Wednesday 12 December 2018

MAY TO FACE NO CONFIDENCE VOTE

The BBC were reporting last night (HERE) that apparently credible sources in the Conservative party were saying the 48 letters have now been sent and they expect a confidence vote to be triggered. This morning, just after 7:30, the BBC announced the number has been reached and the motion of no confidence will be held tonight between 6 pm and 10 pm. An unnamed cabinet minister says it would be 'madness to try to get rid of her now' but this is what will happen tonight.

We are an absolute laughing stock already, so what the world will make of this latest descent into farce I wouldn't like to say. Brexit has been described as a Tory party psychodrama but it has now sucked in the whole nation. When Lord Kerr drafted up Article 50 I am sure he had no idea that the first government to use it would be British and they would call an election and force a leadership challenge in the tight two year negotiating period. It's insanity isn't it?

The bizarre thing is that the EU have spent eighteen months negotiating with what they must have thought was the UK government but it turns out the PM can't get the deal ratified by parliament.

ITV earlier reported that confidence in Theresa May is ebbing away (HERE). I think this was a statement of the obvious. A sizeable minority in her own party have lost confidence in her and the EU has lost confidence in ever getting a deal past parliament. She is paying the price for not reaching a consensus for a negotiating mandate before starting talks.

Sir Bill Cash (however did he get knighted), even before this morning's stunning news says she is at the cliff edge of resignation (HERE).

Mrs May could win the vote tonight but whether or not she would want to carry on is hard to say. If she does continue, what she does is anybody's guess. If she can't get her deal through parliament perhaps a second referendum may be the only way out. If this is what transpires, the great irony is that the Brexiteers may have snatched defeat from the jaws of victory.

The only reason she has remained in office until now is that the two opposing factions in the Tory party can't come up with a replacement. Some suggestions are simply laughable. Raab, Javid, McVey seem to think they are in with a chance but nobody else does.

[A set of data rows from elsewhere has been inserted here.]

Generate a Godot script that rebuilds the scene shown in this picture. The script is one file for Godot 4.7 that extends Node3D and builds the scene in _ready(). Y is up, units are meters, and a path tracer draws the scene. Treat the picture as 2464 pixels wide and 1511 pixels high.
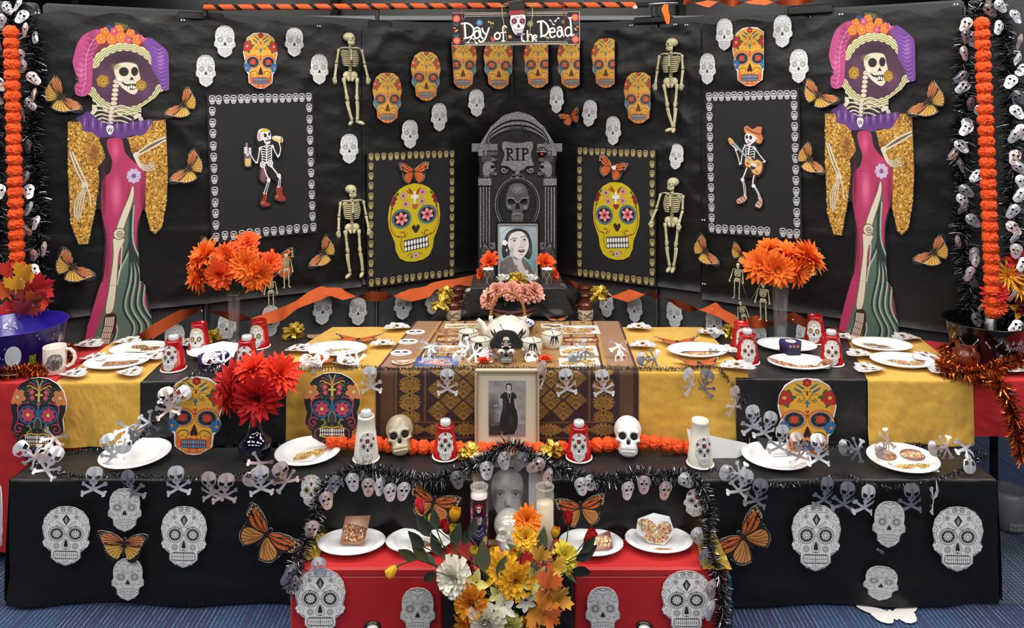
extends Node3D
# A Day of the Dead altar: black-draped room dividers with paper skulls, stepped tables with plates,
# candles and portraits, a bench and red boxes in front. Units are metres, y is up.
const F:=1750.0        # focal length in pixels of the 2464 x 1511 photograph
const CX:=1232.0
const HY:=250.0        # row of the horizon:the lens is shifted,the camera level
const EYE:=1.72
const TABLE:=.70
const SIDE:=.68
const BENCH:=.43
const BOX:=.241
# plan of the dividers: x and distance in front of the camera
const WALL:=[Vector2(-3.01,2.867),Vector2(-.786,3.89),Vector2(.0,4.36),Vector2(2.60,2.80)]
var names:={}
var wave:=FastNoiseLite.new()
var M:={}
var T:={}
var rng:=RandomNumberGenerator.new()

func _ready()->void:
	rng.seed=11
	wave.seed=5
	wave.frequency=1.0
	wave.fractal_octaves=3
	# ---- camera
	var cam:=Camera3D.new()
	cam.name="camera"
	cam.projection=Camera3D.PROJECTION_FRUSTUM
	cam.near=.05
	cam.far=40.0
	cam.size=1511.0/F*cam.near
	cam.frustum_offset=Vector2(0,-(755.5-HY)/F*cam.near)
	cam.position=Vector3(0,EYE,0)
	add_child(cam)
	cam.current=true
	# ---- surroundings and exposure
	var we:=WorldEnvironment.new()
	we.name="environment"
	var env:=Environment.new()
	env.background_mode=Environment.BG_COLOR
	env.background_color=Color(.02,.02,.02)
	env.tonemap_mode=Environment.TONE_MAPPER_LINEAR
	env.tonemap_exposure=1.6
	env.sdfgi_enabled=true
	env.ssao_enabled=true
	env.ssil_enabled=true
	we.environment=env
	add_child(we)
	# ---- ceiling panels: a glowing face and a light of its size just under it
	materials()
	var spots:=[]
	for z in [-2.55,-.75,1.0]:
		for x in [-2.7,-.9,.9,2.7]:
			spots.append(Vector3(x,2.9,z))
	var face:=mat(Color(.95,.95,.95),.6)
	face.emission_enabled=true
	face.emission=Color(1.0,.98,.95)
	face.emission_energy_multiplier=2.2
	for i in spots.size():
		var lamp:=thing("ceiling_light","recessed office ceiling light panel, row %s from the altar, place %s from the left" % [["first","second","third"][i/4],["first","second","third","fourth"][i % 4]],"light",spots[i],Basis(),"ceiling lights")
		part("light_frame",box_mesh(Vector3(1.24,.03,.64),.004),M.white_metal,lamp,Vector3(0,-.012,0))
		part("light_diffuser",box_mesh(Vector3(1.18,.012,.58),.003),face,lamp,Vector3(0,-.03,0))
		var a:=AreaLight3D.new()
		a.name="lamp_light"
		a.area_size=Vector2(1.18,.58)
		a.light_energy=[1.5,1.3,.9][i/4]
		a.light_color=Color(1.0,.985,.96)
		a.shadow_enabled=true
		a.area_range=12.0
		a.rotation_degrees.x=-90
		a.position=spots[i]+Vector3(0,-.045,0)
		add_child(a)
	# ---- large structure, then the things, small ones last
	room()
	wall()
	tables()
	bench()
	front()

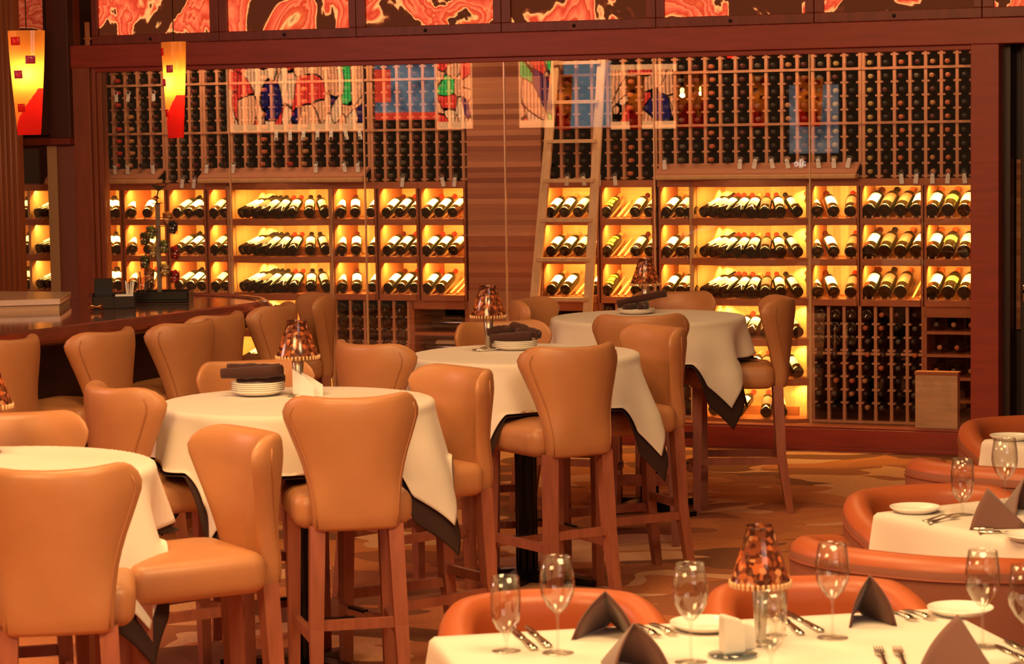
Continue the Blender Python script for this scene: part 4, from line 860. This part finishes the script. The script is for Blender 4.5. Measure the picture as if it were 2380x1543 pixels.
def barrel_chair(x, y, fx, fy, label, w_=0.33, zr=0.735, cut=118, depth=0.30, arm=0.62):
    """low upholstered tub chair: curved shell with a thick rolled rim"""
    t = thing('tub_chair', label, 'chair', loc=(x, y, 0), rz=math.atan2(-fx, fy), group='rust leather tub chairs')
    n = 40; rs = []; pip = []
    for k in range(n + 1):
        a = rad(-cut + 2 * cut * k / n); s_, c_ = math.sin(a), math.cos(a)
        q = abs(a) / rad(cut); zt = zr - (zr - arm) * max(0, (q - 0.45) / 0.55) ** 1.5
        sx = math.copysign(abs(s_) ** 0.8, s_); cx_ = math.copysign(abs(c_) ** 0.8, c_)
        px_, py_ = w_ * sx, -depth * cx_; nx_, ny_ = sx, -cx_; l_ = math.hypot(nx_, ny_); nx_ /= l_; ny_ /= l_
        ring = []; th = 0.048
        prof = [(-th * 0.8, 0.10), (-th * 0.85, 0.30), (-th, zt - 0.07)] + [(-th * math.cos(b_) , zt - 0.05 + 0.05 * math.sin(b_)) for b_ in [rad(15 + 150 * j / 8) for j in range(9)]] + [(th, zt - 0.07), (th * 0.75, 0.30), (th * 0.5, 0.10)]
        for o_, z in prof: ring.append((px_ + nx_ * o_, py_ + ny_ * o_, z))
        rs.append(ring); pip.append((px_ + nx_ * (th + 0.001), py_ + ny_ * (th + 0.001), zt - 0.062))
    tb = MB().rings(rs, 0, True)
    npf = len(rs[0])
    for fi in range(n * npf):
        if fi % npf >= 11: tb.m[fi] = 1
    tb.build('tub_back', [RUST, mat('brown outside leather', (0.27, 0.085, 0.045), 0.6, var=0.08)], t)
    MB().tube(pip, 0.0038, 6).build('piping', RUSTD, t)
    m = MB(); rbox(m, (-w_ + 0.055, -depth + 0.06, 0.28), (w_ - 0.055, 0.22, 0.44), 0.04, 3, 0, 0.02); m.build('seat', RUST, t)
    for sx in (-1, 1):
        for sy in (-1, 1): MB().bar((sx * (w_ - 0.09), sy * 0.16, 0.11), (sx * (w_ - 0.08), sy * 0.17, 0), 0.045, 0.03, up=(0, 1, 0)).build('leg', CHERRY, t)
barrel_chair(0.105, 6.09, 0.12, -1, 'rust tub chair across the near dining table behind the tall napkin', 0.255, 0.735)
barrel_chair(0.79, 6.22, 0.1, -1, 'rust tub chair across the near dining table behind the lamp', 0.262, 0.735)
barrel_chair(1.20, 6.95, 0.62, 0.78, 'big rust tub chair with its back to us at the middle dining table', 0.37, 0.76, 105, 0.28, 0.72)
barrel_chair(1.40, 7.80, 0.25, -0.97, 'rounded rust tub chair behind the plate of the middle dining table', 0.28, 0.745)
barrel_chair(1.80, 8.62, 0.55, 0.83, 'darker rust tub chair behind the water goblet on the right', 0.36, 0.76, 105, 0.28, 0.72)
barrel_chair(2.14, 9.72, 0.2, -0.97, 'farthest rust tub chair at the right edge below the dark post', 0.30, 0.74)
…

There was for me a light bulb moment listening to Politics Live on yesterday. A discussion about who might replace Theresa May mentioned various names, none with any seriousness or enthusiasm. Andrea Jenkins, who is so far to the right she is almost out of sight, prefers pro-Brexit Johnson or Davis.  Ken Clarke and Anna Soubry were mentioned for the other side. You can see that none of these are even remote possibilities, they are far too divisive.

Mrs May has been riding two recalcitrant horses which up to now have been prepared to let her get on with it, and she was perhaps the only person who could manage the trick, although this is now proving impossible even for her.  If she goes, I really don't see another candidate who can unite (and I use the term in every sense, including ironic) the party and deliver a smooth, orderly Brexit.

The divisions are now so open, deep and poisonous any kind of reconciliation or truce seems out of the question.  If you accept this, it's very hard to see how the two wings can survive as one party and this may prove to be another and perhaps final nail in the Brexit coffin.

An EU politician, whose name I didn't catch, was on Channel 4 last night and said there were now only two choices for the UK, the negotiated deal or remain. I think the point he was making was that no deal would damage both sides. Despite this, the Brexiteers, including Paterson again this morning, continue to say that no deal would be perfectly okay. It would not. There would be utter chaos and serious people on both sides of The Channel, will never contemplate it.

If the Article 50 period is to be extended, the EU will have to agree unanimously and the price of granting an extension may be the holding of a referendum in the UK with the binary choice of the deal or remain.

If Mrs May survives, this may be the choice she will put to the people.

If she loses or resigns because the margin of the no confidence vote was so narrow and eventually a Brexiteer becomes leader, buckle up. We will be entering the unkown.